Y-a-t-il devant l’INPI un contentieux de masse ?

– Après un an de pratique d’actions en nullité et en déchéance de marque, combien de décisions de l’INPI ont-elles  fait l’objet d’un recours devant la cour d’appel ? (L’examen des 30 premières décisions avait montré qu’il n’y avait qu’un seul titulaire qui avait apporté des éléments pour s’opposer à la demande, l’article et son résumé)

– Ou bien ce contentieux de masse ne concerne-t-il que des situations qui n’opposent à l’INPI que le déposant/titulaire du droit  ?

  • Ce recours rend plus complexe la procédure contentieuse

Comme son intitulé l’indique, ce recours deviendra un précédent obligatoire avant l’engagement de la procédure contentieuse.

L’ajout d’une condition supplémentaire est toujours une source de complexification et de difficultés ( par exemple, Conseil d’Etat 16 juin 2021, l’arrêt).

  • Le RAPO parce qu’il n’est qu’un réexamen de la position de l’administration (ici l’INPI par son Directeur), n’est en rien comparable avec un recours devant les chambres de recours de l’OEB et de l’EUIPO dont les décisions reposent sur un principe d’indépendance

A la 1ère question du document de l’INPI, la mise en œuvre du RAPO est précisée :

Dans la nouvelle procédure envisagée, le recours serait traité par une entité de l’INPI distincte de l’entité ayant émis la décision contestée. La mise en place d’une telle procédure, soit une séparation stricte entre l’instance ayant émis la décision contestée et l’instance en charge du recours, vous paraît-elle utile ?

Une  séparation stricte n’a rien à voir avec le critère de l’indépendance attendue aujourd’hui.

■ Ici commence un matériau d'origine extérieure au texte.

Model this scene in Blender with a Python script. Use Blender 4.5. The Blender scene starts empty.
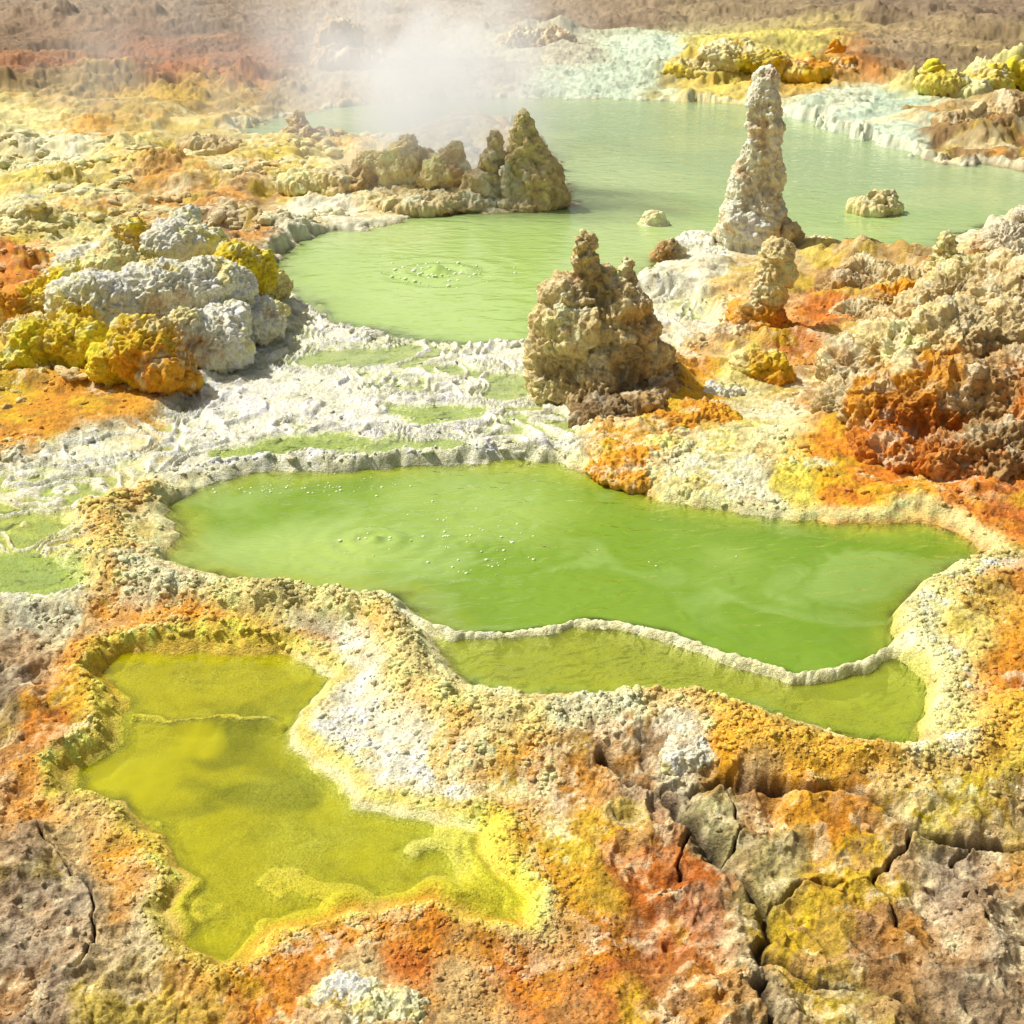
import bpy, bmesh, math, time
import numpy as np
from mathutils import Vector
T0=time.time()
rng=np.random.default_rng(7)
f32=np.float32
H=2.0; P=math.radians(23.5); F=1407.0
cP,sP=math.cos(P),math.sin(P)
# projects image pixels through the assumed camera onto the ground plane (metres)
def g(px,py,z=0.0):
    x=(px-512)/F; v=-(py-512)/F
    dy=cP+v*sP; dz=-sP+v*cP
    t=(z-H)/dz
    return (x*t,dy*t)
def dep(py,z=0.0):
    v=-(py-512)/F
    return (z-H)/(-sP+v*cP)
def lin(c):
    c=np.asarray(c,dtype=np.float64)/255.0
    return np.where(c<=0.04045,c/12.92,((c+0.055)/1.055)**2.4)

# ---------------- noise ----------------
def hsh(ix,iy,iz=0,s=0):
    with np.errstate(over='ignore'):
        h=(ix.astype(np.int64)*374761393+iy.astype(np.int64)*668265263+(iz.astype(np.int64) if hasattr(iz,'astype') else iz)*1440662683+s*974711).astype(np.uint32)
        h=(h^(h>>np.uint32(13)))*np.uint32(1274126177)
        h=(h^(h>>np.uint32(15)))*np.uint32(2246822519)
        h=h^(h>>np.uint32(16))
    return h.astype(f32)/f32(4294967296.0)
def q(t): return t*t*t*(t*(t*6-15)+10)
def n2(x,y,s=0):
    ix=np.floor(x);iy=np.floor(y);fx=q(x-ix);fy=q(y-iy)
    ix=ix.astype(np.int32);iy=iy.astype(np.int32)
    a=hsh(ix,iy,0,s);b=hsh(ix+1,iy,0,s);c=hsh(ix,iy+1,0,s);d=hsh(ix+1,iy+1,0,s)
    return ((a+(b-a)*fx)*(1-fy)+(c+(d-c)*fx)*fy)*2-1
def fbm2(x,y,scale,o=4,s=0,gain=0.5):
    x=x/scale;y=y/scale;r=0;a=1.0;t=0
    for i in range(o):
        r=r+a*n2(x,y,s+i*17);t+=a;a*=gain
        x,y=(x*1.6-y*1.2)+13.7,(x*1.2+y*1.6)-7.3
    return (r/t*1.6).astype(f32)
def n3(x,y,z,s=0):
    ix=np.floor(x);iy=np.floor(y);iz=np.floor(z)
    fx=q(x-ix);fy=q(y-iy);fz=q(z-iz)
    ix=ix.astype(np.int32);iy=iy.astype(np.int32);iz=iz.astype(np.int32)
    def L(k):
        a=hsh(ix,iy,iz+k,s);b=hsh(ix+1,iy,iz+k,s);c=hsh(ix,iy+1,iz+k,s);d=hsh(ix+1,iy+1,iz+k,s)
        return (a+(b-a)*fx)*(1-fy)+(c+(d-c)*fx)*fy
    return (L(0)*(1-fz)+L(1)*fz)*2-1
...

Par exemple, pour les Chambres de recours à l’OEB, ce principe est inscrit dans  la Convention.

Article 23
Indépendance des membres des chambres

(1)

Les membres de la Grande Chambre de recours et des chambres de recours sont nommés pour une période de cinq ans et ne peuvent être relevés de leurs fonctions pendant cette période, sauf pour motifs graves et si le Conseil d’administration, sur proposition de la Grande Chambre de recours, prend une décision à cet effet. Nonobstant les dispositions de la première phrase, le mandat des membres des chambres de recours prend fin en cas de démission ou de mise à la retraite conformément au statut des fonctionnaires de l’Office européen des brevets.

(2)

Les membres des chambres ne peuvent être membres de la section de dépôt, des divisions d’examen, des divisions d’opposition ou de la division juridique.

(3)

Dans leurs décisions, les membres des chambres ne sont liés par aucune instruction et ne doivent se conformer qu’aux seules dispositions de la présente convention.

(4)

Les règlements de procédure des chambres de recours et de la Grande Chambre de recours sont arrêtés conformément au règlement d’exécution. Ils sont soumis à l’approbation du Conseil d’administration.

A l’EUIPO, de nombreux articles des règlements définissent le contenu du principe d’indépendance

Au règlement 2017/1001:

– le principe de légalité des recours est posé aux articles 160 à 164,

– et l’article 166 comporte de nombreuses dispositions dont notamment:

Article 166

Indépendance des membres des chambres de recours

  1. Le président des chambres de recours et le président de chaque chambre sont nommés pour une période de cinq ans, conformément à la procédure prévue à l’article 158 pour la nomination du directeur exécutif. Ils ne sont pas démis de leurs fonctions pendant la période de leur mandat sauf pour motifs graves et si la Cour de justice, saisie par l’institution qui les a nommés, prend une décision en ce sens.